With less than two months left in his federal prison sentence, former Massey Energy CEO Don Blankenship has been moved to a halfway house in Phoenix, according to the U.S. Bureau of Prisons website.
The agency website says Blankenship is now housed at RRM Phoenix, a residential reentry management field office.
Blankenship, who turned 67 on March 14, was previously doing his time at Correctional Institute Taft near Bakersfield, California. It was not immediately clear when Blankenship was moved.
He is serving a one-year sentence after he was convicted of conspiring to violate federal mine safety standards at Massey's Upper Big Branch Mine, where 29 workers died in an April 2010 explosion.
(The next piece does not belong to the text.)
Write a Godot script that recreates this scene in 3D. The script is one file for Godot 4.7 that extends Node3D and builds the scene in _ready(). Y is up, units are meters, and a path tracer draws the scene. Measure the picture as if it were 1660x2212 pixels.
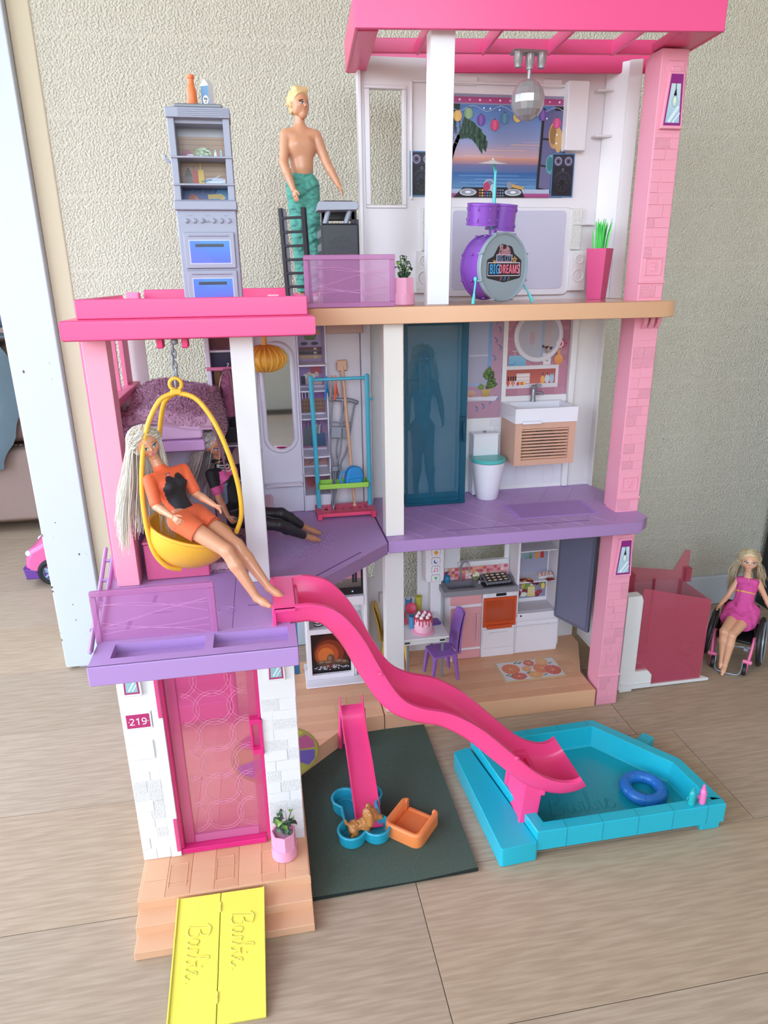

He is scheduled to be released from custody on May 10. He must also serve one year of supervised release.
The Bureau of Prisons says that halfway houses "provide assistance to inmates who are nearing release." It says the facilities provide "a safe, structured, supervised environment, as well as employment counseling, job placement, financial management assistance, and other programs and services." It says the facilities "help inmates gradually rebuild their ties to the community and facilitate supervising ex-offenders' activities during this readjustment phase."
In February, the 4th U.S. Circuit Court of Appeals turned down Blankenship's request for a rehearing on his appeal of his criminal conviction. He can still appeal to the U.S. Supreme Court. The deadline for that is in late May.